The house was not as old as a lot of the houses we list for sale. It was custom built in the 1960s by a man who intended to spend the rest of his life there. He built it all on one level, included only 2 bedrooms with a full bath for each, and a half bath, too, convenient to his large shop area.

Oak floors were laid except in the baths, which are all ceramic tile, and the kitchen and family room areas were floored with top-grade linoleum. The kitchen was done well for a kitchen of its time with formica countertops, blond wood cabinetry, and a built in electric cooktop and double ovens. Dishwasher, of course, garbage disposal, copper vent hood.

The builder had 3 large aluminum-frame sliding glass doors installed, and elsewhere in the house, extra large aluminum-frame plate glass windows. The current owner had left every detail in place. Other than reroofing, very little had been done; nothing was changed, not even the floor-to-ceiling drapes or paint, inside or out.

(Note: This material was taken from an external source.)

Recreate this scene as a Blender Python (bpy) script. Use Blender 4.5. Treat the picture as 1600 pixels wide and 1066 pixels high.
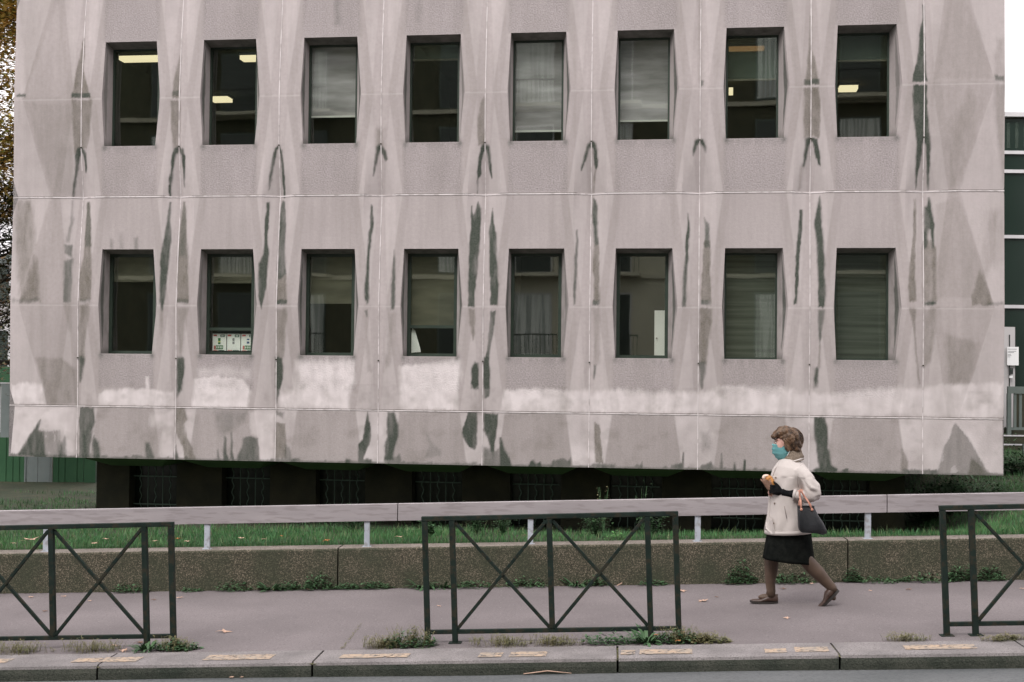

Except for the water heater, the basics of the house checked out great. But pretty much everything else was looking worn and, depending on your point of view, either outdated or wonderfully intact. Before anything was decided, we invited agent friends to look at the house. Some said, “Geeze, get rid of those light fixtures and that decorative metal grill in the living room.” We also heard, “The golden bottle glass in the built-ins has got to go!” And “I’d change out the electric cooktop if I were you, nobody wants electric these days.”

But others said, “Wow, oh boy, all the original stuff – it’s perfect! Don’t change a thing.”

We didn’t know what to do. We wanted to tell our seller that money he would spend on the house would come back to him in price, but we were having trouble with that too. If we got involved in changing out sliding doors or any windows, it was going to be expensive.

Making changes in the kitchen wouldn’t be easy either. If we changed the cooktop, what about the ovens? And if we changed them, wouldn’t the rest of the kitchen look mismatched?

The bathrooms looked ok – one bathroom in 1960s blue, the other in 1960s pink – although some of the ceramic tiles and grout didn’t have a “today” look, but maybe that was the point: a 1960s collectible. Like a car from the same period, they just don’t make them like that anymore.

So why didn’t we clean the house and stop there? We asked ourselves that question many times over several weeks before the owner moved and whatever we were going to do would have to begin.

We got bids from painters, floor refinishers, tile people. We talked to landscapers and tree trimmers and also a window glass replacement man. We checked out sliding glass doors and ovens and cooktops. We met cleaning people and repairmen at the house. We called in a kitchen cabinet refinisher specialist.

We made list after list of things we’d love to see done, added up the costs and gasped, then talked till we were blue about whether it would matter if the fence was replaced or left alone; if the plate glass windows would be a draw; on a scale of 1 to 10, where did exterior painting fall?

Still, we collected numbers and made lists and no decisions were reached. We were going nuts with this one. We scheduled a meeting with our seller, and we sat down with him and told him everything we knew and everything we guessed. If he did nothing, we thought he’d sell for X. If he did all the cosmetics and some of the repairs, we guessed he could get XX. Whether it would make sense money-wise for him to do anything beyond this, we just didn’t know.

Our seller was great. He listened, he looked at the numbers, and he chose to do all of the cosmetics, most repairs, and then some. For example, he decided that it was right for the house that it be completely painted inside and out.

And so we scheduled the work, spent quite a lot of time at the house doing things ourselves, and thought the result looked really good. The house was completely refreshed, it certainly was a collector’s item, which many of our visitors noted and appreciated, and we played Beetles records all through our open houses.

There is no doubt that the seller sold for more than if nothing had been done. Did he double his money? We’ll never know. What we do know is that he, we and the new owners are satisfied.